>>>
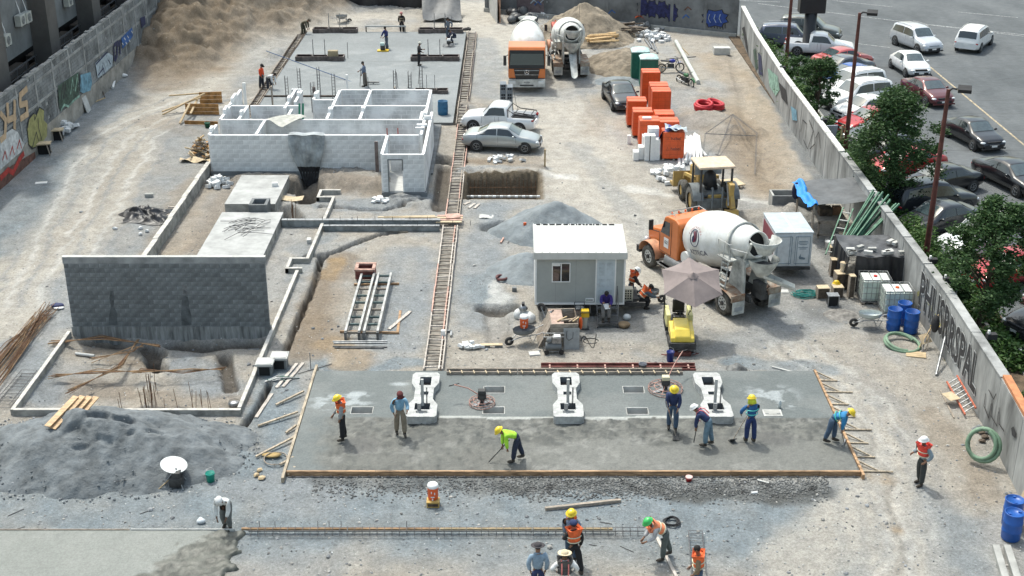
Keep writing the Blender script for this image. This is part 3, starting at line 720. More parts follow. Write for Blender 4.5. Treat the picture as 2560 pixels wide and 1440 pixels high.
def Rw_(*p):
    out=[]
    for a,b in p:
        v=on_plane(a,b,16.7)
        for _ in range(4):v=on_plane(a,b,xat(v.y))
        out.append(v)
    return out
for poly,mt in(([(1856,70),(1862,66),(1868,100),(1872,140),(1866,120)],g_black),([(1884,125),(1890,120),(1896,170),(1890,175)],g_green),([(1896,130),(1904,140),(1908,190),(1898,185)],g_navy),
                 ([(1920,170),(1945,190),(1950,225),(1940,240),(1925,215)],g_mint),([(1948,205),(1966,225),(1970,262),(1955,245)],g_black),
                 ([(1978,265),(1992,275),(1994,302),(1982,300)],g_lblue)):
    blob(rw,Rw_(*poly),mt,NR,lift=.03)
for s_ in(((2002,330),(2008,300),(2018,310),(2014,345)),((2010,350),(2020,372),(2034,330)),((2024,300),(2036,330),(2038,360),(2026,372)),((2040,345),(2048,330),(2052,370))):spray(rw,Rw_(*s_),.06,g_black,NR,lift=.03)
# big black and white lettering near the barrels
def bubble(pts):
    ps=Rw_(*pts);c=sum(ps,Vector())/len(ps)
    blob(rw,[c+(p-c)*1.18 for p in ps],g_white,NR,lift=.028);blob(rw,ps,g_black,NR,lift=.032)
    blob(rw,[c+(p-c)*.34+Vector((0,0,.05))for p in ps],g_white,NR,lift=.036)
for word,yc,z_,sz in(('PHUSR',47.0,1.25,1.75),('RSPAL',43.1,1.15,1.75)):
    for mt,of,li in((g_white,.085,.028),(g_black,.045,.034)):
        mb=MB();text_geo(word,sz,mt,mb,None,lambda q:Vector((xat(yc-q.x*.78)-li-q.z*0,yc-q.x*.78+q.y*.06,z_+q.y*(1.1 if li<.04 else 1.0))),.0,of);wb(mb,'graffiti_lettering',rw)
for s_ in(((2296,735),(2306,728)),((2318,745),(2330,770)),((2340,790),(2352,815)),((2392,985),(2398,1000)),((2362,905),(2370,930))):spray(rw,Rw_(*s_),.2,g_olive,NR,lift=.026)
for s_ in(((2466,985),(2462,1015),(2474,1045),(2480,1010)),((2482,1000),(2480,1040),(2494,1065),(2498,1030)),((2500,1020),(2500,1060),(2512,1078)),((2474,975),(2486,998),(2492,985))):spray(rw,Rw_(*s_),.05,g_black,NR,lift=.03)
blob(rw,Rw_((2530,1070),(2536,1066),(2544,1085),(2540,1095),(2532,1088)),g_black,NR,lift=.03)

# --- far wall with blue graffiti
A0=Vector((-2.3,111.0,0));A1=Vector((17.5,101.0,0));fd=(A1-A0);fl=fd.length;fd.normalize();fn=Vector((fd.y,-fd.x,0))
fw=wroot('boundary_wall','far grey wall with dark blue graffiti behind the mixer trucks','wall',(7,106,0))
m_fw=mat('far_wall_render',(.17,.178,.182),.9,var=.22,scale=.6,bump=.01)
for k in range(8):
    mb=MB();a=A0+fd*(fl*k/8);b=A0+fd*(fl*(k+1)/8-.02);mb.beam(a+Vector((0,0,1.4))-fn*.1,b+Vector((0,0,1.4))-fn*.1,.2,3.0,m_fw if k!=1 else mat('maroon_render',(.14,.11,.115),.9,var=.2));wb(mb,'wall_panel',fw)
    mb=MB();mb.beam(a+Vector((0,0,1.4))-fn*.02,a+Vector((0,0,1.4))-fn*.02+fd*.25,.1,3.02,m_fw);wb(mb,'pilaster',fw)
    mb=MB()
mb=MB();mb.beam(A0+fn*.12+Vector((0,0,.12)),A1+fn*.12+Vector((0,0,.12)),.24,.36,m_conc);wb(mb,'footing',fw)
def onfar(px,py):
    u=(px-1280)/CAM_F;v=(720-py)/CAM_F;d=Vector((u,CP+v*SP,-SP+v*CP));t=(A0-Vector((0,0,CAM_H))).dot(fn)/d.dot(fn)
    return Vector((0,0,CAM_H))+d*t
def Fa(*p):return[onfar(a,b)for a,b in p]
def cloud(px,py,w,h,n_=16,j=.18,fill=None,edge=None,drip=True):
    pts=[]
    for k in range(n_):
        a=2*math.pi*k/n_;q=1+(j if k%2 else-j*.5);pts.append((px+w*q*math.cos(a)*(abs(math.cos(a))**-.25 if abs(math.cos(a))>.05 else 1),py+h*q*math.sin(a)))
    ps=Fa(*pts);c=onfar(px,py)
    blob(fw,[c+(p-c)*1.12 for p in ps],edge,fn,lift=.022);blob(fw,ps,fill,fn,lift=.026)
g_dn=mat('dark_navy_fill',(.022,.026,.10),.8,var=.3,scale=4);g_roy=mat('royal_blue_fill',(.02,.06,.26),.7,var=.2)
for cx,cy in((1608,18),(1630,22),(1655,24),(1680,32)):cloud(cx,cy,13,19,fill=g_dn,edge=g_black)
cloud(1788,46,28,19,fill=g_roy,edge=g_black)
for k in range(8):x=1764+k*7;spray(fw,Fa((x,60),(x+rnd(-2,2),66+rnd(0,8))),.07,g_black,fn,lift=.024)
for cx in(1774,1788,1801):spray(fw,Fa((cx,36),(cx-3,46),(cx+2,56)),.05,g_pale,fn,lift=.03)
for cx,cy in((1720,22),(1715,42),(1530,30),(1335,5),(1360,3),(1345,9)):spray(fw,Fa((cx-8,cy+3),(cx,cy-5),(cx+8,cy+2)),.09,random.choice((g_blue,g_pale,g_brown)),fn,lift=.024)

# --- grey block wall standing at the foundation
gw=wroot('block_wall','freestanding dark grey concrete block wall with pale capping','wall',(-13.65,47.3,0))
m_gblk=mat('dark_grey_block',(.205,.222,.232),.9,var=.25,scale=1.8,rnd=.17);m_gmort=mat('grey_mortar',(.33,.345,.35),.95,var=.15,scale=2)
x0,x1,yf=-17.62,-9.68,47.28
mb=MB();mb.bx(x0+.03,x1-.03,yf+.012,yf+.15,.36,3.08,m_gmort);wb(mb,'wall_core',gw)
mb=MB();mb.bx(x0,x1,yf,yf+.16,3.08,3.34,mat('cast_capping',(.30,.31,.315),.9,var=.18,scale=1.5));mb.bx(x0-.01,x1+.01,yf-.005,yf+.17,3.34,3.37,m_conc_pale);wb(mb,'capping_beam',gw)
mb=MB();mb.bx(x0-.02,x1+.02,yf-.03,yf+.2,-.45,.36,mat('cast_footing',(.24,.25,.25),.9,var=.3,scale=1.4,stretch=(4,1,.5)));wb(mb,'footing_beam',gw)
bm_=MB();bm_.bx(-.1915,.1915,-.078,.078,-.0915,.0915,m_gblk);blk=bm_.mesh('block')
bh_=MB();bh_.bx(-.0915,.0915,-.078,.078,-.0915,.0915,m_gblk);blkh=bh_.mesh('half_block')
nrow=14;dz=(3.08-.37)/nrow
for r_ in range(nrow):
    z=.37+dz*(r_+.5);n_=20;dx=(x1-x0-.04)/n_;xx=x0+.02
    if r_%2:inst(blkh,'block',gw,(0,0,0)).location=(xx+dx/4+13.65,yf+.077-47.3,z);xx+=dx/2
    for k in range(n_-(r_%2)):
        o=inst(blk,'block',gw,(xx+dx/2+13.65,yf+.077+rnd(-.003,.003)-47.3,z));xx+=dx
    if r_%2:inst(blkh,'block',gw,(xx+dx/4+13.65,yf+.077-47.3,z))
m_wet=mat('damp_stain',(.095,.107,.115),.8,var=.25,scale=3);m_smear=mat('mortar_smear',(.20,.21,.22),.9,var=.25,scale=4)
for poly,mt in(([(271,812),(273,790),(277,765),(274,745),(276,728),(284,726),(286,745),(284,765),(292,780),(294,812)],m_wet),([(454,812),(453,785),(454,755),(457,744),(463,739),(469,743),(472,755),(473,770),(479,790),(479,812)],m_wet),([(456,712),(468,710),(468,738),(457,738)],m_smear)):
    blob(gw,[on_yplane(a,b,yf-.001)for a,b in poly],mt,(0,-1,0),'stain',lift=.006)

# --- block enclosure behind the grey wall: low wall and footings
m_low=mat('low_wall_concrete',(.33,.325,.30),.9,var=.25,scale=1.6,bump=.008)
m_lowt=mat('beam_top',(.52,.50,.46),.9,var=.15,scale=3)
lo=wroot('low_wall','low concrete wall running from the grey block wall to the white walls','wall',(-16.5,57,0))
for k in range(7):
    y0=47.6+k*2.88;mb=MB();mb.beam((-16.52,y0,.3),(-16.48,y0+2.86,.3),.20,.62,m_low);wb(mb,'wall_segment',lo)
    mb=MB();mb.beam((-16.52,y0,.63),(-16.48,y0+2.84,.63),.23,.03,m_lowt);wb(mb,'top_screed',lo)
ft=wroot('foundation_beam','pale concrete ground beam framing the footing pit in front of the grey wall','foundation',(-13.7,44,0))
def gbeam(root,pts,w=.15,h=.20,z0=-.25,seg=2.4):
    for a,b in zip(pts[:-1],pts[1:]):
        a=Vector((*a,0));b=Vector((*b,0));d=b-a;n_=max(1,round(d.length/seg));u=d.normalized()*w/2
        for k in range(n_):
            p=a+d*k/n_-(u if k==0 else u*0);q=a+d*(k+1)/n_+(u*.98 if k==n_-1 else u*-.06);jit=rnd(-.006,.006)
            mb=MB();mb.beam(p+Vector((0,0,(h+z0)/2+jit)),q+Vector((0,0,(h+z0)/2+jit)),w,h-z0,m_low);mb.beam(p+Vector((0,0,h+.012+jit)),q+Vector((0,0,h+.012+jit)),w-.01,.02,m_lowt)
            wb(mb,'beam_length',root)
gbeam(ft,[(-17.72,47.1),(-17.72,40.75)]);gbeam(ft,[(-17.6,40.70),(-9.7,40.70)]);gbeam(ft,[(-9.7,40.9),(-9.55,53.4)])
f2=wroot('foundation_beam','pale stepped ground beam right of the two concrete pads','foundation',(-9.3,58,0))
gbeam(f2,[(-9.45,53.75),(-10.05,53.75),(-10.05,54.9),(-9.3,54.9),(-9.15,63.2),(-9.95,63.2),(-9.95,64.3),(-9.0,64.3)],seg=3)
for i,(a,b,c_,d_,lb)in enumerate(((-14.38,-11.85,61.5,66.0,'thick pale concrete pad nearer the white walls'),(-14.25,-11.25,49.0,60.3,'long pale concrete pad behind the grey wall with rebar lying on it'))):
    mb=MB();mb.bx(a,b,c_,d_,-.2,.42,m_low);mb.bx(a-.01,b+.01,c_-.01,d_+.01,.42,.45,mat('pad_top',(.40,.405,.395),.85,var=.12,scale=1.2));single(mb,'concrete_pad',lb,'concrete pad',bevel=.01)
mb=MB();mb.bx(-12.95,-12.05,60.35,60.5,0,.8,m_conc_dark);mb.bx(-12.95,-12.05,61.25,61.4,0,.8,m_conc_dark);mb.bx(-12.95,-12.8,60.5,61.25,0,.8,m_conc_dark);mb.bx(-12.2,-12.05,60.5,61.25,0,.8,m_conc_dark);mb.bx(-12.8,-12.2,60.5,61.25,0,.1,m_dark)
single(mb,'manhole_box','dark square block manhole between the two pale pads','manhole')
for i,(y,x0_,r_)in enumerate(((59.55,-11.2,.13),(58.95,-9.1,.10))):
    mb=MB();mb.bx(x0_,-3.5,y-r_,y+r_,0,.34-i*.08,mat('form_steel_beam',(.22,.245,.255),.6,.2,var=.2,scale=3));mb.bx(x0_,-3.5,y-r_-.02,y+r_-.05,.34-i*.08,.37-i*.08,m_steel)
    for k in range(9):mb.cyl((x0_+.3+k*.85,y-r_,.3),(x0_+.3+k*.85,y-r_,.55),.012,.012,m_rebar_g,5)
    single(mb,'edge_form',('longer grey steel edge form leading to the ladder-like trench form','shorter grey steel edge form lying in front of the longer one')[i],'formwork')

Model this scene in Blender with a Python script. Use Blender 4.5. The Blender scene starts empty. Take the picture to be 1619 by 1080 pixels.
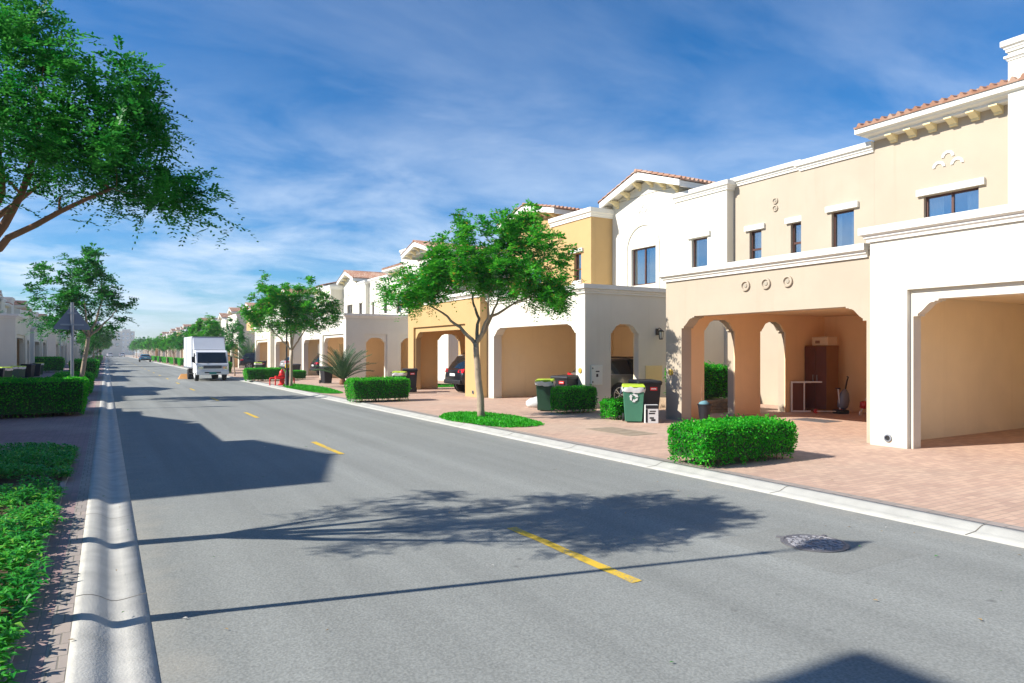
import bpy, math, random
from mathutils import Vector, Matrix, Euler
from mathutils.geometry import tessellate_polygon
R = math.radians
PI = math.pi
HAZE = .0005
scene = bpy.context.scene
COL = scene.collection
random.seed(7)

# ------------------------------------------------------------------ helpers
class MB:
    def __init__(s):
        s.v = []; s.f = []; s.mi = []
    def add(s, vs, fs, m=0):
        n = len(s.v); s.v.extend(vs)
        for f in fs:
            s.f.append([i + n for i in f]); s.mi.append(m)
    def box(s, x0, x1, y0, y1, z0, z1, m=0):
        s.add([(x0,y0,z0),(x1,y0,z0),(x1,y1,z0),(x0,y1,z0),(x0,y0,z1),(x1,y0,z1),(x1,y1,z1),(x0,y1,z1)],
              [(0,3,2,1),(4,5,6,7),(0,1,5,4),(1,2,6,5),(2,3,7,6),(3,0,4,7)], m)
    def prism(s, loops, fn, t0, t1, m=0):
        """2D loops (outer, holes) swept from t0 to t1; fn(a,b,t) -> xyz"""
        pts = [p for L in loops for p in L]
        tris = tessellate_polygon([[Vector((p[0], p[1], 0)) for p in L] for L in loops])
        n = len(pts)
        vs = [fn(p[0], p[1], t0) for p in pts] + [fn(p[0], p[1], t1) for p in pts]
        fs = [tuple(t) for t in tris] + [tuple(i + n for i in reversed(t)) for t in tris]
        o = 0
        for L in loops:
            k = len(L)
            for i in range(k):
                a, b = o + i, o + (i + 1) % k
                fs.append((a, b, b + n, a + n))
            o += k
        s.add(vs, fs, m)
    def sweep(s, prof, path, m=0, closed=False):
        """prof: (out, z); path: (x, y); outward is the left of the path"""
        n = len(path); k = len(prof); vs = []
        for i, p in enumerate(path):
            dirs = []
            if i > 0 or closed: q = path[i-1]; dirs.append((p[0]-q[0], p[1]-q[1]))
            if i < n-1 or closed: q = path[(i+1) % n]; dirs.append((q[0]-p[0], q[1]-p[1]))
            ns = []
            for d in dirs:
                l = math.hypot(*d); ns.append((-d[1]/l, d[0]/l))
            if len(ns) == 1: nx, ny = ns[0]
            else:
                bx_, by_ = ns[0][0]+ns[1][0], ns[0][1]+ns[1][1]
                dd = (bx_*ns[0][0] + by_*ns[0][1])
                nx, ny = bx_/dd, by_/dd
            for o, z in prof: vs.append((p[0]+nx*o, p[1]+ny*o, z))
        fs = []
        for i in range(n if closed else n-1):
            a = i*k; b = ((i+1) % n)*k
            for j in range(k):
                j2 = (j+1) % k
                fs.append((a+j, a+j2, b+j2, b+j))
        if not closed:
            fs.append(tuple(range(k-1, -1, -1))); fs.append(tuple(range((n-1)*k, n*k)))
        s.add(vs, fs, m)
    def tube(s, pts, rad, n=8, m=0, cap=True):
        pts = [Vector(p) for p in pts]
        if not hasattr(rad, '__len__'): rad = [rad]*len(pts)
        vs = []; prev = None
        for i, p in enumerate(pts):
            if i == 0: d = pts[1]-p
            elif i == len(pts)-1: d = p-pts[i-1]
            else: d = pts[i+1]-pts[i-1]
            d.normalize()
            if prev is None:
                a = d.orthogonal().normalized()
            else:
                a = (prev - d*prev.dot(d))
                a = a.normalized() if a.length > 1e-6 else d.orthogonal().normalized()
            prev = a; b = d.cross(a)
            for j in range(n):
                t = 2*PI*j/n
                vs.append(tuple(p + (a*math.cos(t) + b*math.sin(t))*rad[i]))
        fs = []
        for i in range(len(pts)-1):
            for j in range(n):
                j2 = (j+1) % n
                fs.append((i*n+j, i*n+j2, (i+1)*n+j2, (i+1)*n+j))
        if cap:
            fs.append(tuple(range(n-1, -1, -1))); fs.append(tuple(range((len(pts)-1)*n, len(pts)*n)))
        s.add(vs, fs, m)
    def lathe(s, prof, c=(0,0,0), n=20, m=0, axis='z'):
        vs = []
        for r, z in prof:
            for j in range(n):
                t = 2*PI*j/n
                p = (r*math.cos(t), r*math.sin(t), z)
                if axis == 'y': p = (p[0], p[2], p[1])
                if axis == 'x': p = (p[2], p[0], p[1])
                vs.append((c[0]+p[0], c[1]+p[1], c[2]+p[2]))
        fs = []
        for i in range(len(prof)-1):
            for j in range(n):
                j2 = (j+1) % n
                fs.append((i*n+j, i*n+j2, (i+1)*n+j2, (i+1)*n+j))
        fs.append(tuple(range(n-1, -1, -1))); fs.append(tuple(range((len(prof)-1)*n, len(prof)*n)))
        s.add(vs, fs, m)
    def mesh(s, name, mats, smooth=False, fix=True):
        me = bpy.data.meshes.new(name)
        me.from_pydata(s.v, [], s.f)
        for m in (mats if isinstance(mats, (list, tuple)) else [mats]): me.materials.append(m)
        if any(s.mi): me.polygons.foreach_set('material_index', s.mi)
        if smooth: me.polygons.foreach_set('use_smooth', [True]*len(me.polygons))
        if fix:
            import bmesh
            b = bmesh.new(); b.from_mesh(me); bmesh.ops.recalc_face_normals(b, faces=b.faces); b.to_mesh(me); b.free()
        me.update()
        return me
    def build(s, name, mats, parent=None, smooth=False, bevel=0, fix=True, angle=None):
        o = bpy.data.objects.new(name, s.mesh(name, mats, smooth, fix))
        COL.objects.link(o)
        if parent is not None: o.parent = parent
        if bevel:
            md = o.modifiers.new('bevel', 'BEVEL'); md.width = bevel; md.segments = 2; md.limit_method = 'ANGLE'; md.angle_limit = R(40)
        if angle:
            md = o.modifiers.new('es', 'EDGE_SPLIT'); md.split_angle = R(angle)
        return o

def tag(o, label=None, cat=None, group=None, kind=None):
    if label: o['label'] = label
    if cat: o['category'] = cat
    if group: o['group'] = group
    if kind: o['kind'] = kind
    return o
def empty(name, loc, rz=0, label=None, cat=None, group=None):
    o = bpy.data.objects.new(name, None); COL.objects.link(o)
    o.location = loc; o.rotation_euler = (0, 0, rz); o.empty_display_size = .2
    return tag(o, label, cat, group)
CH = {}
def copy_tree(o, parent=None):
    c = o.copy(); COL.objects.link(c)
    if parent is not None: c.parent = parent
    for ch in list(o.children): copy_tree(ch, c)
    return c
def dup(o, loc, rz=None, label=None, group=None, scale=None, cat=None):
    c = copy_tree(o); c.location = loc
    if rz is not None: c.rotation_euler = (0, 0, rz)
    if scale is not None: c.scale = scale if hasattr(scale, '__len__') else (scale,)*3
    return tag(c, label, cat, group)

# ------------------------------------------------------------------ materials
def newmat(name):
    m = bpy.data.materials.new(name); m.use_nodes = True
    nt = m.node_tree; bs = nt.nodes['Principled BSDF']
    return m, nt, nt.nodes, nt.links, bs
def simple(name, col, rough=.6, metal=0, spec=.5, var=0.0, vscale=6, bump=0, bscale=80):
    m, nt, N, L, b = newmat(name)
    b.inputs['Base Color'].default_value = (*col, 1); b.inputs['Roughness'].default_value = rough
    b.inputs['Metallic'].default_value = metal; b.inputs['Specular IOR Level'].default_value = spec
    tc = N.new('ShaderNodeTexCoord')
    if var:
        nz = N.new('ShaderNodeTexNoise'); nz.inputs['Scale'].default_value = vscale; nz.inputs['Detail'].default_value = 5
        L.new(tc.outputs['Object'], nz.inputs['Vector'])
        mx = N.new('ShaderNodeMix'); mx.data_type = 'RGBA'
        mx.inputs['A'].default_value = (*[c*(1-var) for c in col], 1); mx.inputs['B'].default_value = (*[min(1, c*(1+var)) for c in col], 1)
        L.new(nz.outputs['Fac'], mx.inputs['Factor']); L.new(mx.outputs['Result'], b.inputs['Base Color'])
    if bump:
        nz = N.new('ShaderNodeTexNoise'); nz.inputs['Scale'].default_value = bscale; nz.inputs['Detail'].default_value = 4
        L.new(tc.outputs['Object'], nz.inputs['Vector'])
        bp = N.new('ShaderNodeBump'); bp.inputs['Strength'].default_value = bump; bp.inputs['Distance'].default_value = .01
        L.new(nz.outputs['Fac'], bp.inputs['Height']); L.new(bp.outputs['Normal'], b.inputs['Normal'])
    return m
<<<
** WHAT IS NEEDED **
Within the entries above, give again exactly the lines starting at the one that contains "Model this scene" and ending at the one that contains "random.seed(7)", leaving out the pictures.

** TASK OUTPUT **
Model this scene in Blender with a Python script. Use Blender 4.5. The Blender scene starts empty. Take the picture to be 1619 by 1080 pixels.
import bpy, math, random
from mathutils import Vector, Matrix, Euler
from mathutils.geometry import tessellate_polygon
R = math.radians
PI = math.pi
HAZE = .0005
scene = bpy.context.scene
COL = scene.collection
random.seed(7)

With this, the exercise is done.